Published On: 15 April 2016

The government has published a number of amendments being considered at the Report Stage in the House of Lords, marginally softening the impact of the Trade Union Bill.

The facts

The government has put forward several amendments to soften the impact of the Trade Union Bill 2015-16, which is making its way through the House of Lords. The proposed amendments include the following:

  • Ballot papers would only need to set out a "summary" of the dispute rather than a "reasonably detailed indication";
  • Workers would be excluded from the new 40% threshold for ballots in important public services if the union "reasonably believes" that they are not "normally engaged in the provision of important public services" at the time of the ballot;
  • The proposal to increase the notice period for industrial action from 7 to 14 days is to be modified so that a seven-day notice would suffice if the employer agreed;
  • A ballot in favour of industrial action would remain valid for six months or up to nine months if the employer agreed. The Bill's original proposal was that industrial action must not take place more than four months after the ballot;
  • The requirement for picket supervisors to identify themselves by wearing "a badge, armband or other item" would be re-worded as a requirement to wear "something" to identify them. The effect of the wording appears unchanged.

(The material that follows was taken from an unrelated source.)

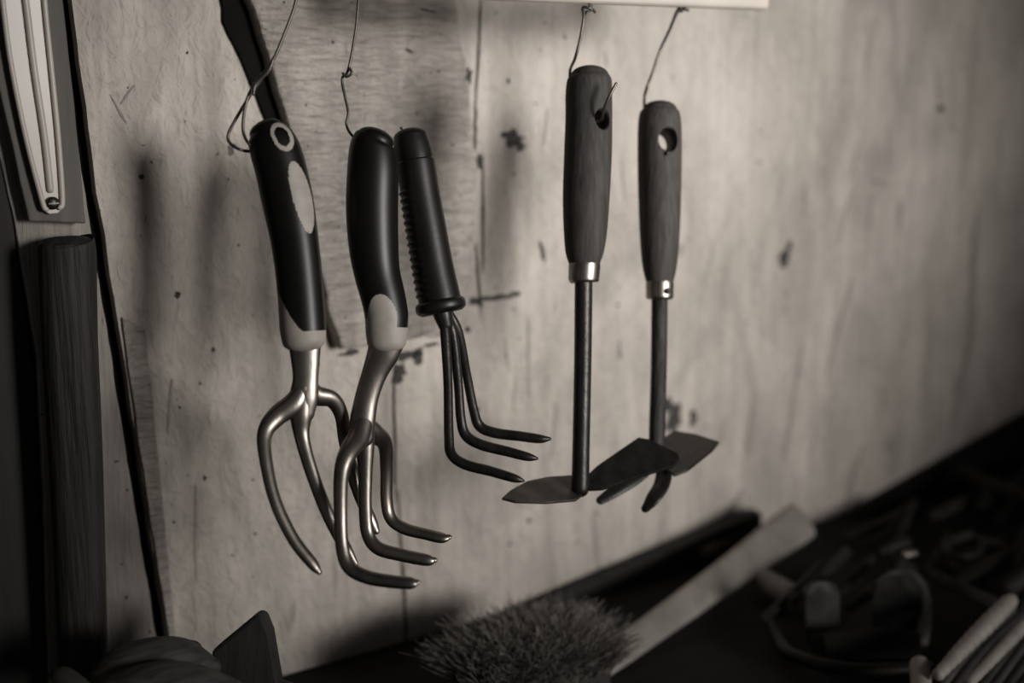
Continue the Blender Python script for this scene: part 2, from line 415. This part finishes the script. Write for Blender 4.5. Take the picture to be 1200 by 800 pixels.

What does this mean for employers?

The amendments are unlikely to appease those on the left and have already been described as "weak" by Labour think tank, The Institute of Employment Rights, which is hoping for further concessions. Key areas of conflict in the Lords debates so far (with strong criticism coming from all sides of the House) have been the abolition of check-off in public services, the restrictions on unions' political funds, and the government's refusal to introduce electronic balloting for industrial action ballots.